Ethereum’s layer-2 (L2) networks are experiencing substantial growth, with a surge in value that highlights increasing interest in Ethereum-based assets.
Recently, these L2 solutions reached a new high, with a total value locked (TVL) exceeding $51.5 billion, marking a significant 205% rise from $16.6 billion in November 2023.
L2 networks play a critical role in enhancing Ethereum’s scalability by offloading transaction processing from the mainnet, reducing both costs and waiting times for users.
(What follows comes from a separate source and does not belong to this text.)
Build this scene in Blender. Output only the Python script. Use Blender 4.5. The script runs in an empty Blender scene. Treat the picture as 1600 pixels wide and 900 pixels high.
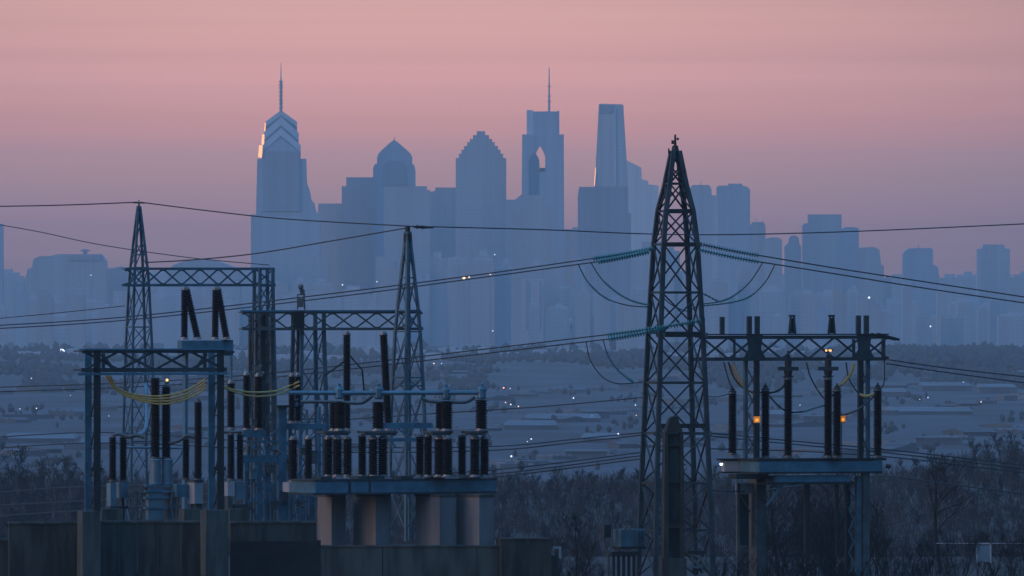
import bpy, math, random
from mathutils import Vector, Matrix
R = math.radians
SC = bpy.context.scene
COL = SC.collection

# ------------------------------------------------------------------ camera
FPX = 24000.0          # focal length in 1600-wide pixels (540 mm on 36 mm)
CAMZ = 80.0            # camera stands on a hill 80 m above the city plain
HOR = 410.0            # row of the true horizon in the photograph
cam_d = bpy.data.cameras.new('camera')
cam = bpy.data.objects.new('camera', cam_d)
COL.objects.link(cam)
cam.location = (0, 0, CAMZ)
cam.rotation_euler = (R(90) - math.atan((450 - HOR) / FPX), 0, 0)
cam_d.sensor_width = 36
cam_d.lens = 36 * FPX / 1600
cam_d.clip_start = 1
cam_d.clip_end = 120000
SC.camera = cam

# ------------------------------------------------------------------ render / exposure
SC.view_settings.view_transform = 'Standard'
SC.view_settings.look = 'None'
SC.view_settings.exposure = 0.0
SC.view_settings.gamma = 1
SC.cycles.max_bounces = 4
SC.cycles.diffuse_bounces = 2
SC.cycles.glossy_bounces = 2
SC.cycles.volume_bounces = 0
SC.cycles.use_denoising = True
SC.cycles.use_adaptive_sampling = False

# ------------------------------------------------------------------ sky: dusk, sun just gone behind the camera
SUN_AZ = R(235)        # compass-like angle the light comes from (behind and left of the camera)
SUN_EL = R(2.0)
sun_from = Vector((-0.94, -0.33, math.tan(R(12.0)))).normalized()
world = bpy.data.worlds.new('World')
SC.world = world
world.use_nodes = True
nt = world.node_tree
nt.nodes.clear()
N = nt.nodes.new
out = N('ShaderNodeOutputWorld')
bg = N('ShaderNodeBackground'); bg.inputs[1].default_value = 0.10
sky = N('ShaderNodeTexSky'); sky.sky_type = 'NISHITA'; sky.sun_disc = False
sky.sun_elevation = SUN_EL
sky.sun_rotation = math.atan2(sun_from.x, sun_from.y)
sky.air_density = 1.0; sky.dust_density = 0.6; sky.ozone_density = 3.0
nt.links.new(sky.outputs[0], bg.inputs[0])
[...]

Despite their advantages, there are concerns within the industry that L2s could potentially impact the Ethereum mainnet’s revenue, which could, in turn, influence the price of Ethereum (ETH).
The rise in L2 TVL is largely driven by Arbitrum One and Base, the leading networks in this space. Arbitrum currently holds the largest share, with $18.3 billion in TVL, making up 35% of the total L2 ecosystem. Base, the second-largest, has $11.4 billion, which represents just over 22% of the overall TVL. Both networks have seen steady growth, with Arbitrum increasing by more than 12% and Base rising over 11.4% in the past week.
Base recently achieved a milestone, surpassing 106 transactions per second (TPS) on November 26 and crossing 1 billion transactions, driven by the ongoing memecoin craze. The Dencun upgrade in March, the most significant update to Ethereum since the Merge, also contributed to the L2 ecosystem’s growth. It provided enhanced fee stabilization, helping networks like Starknet, Optimism, and Zora OP mainnet reduce transaction fees by as much as 99%.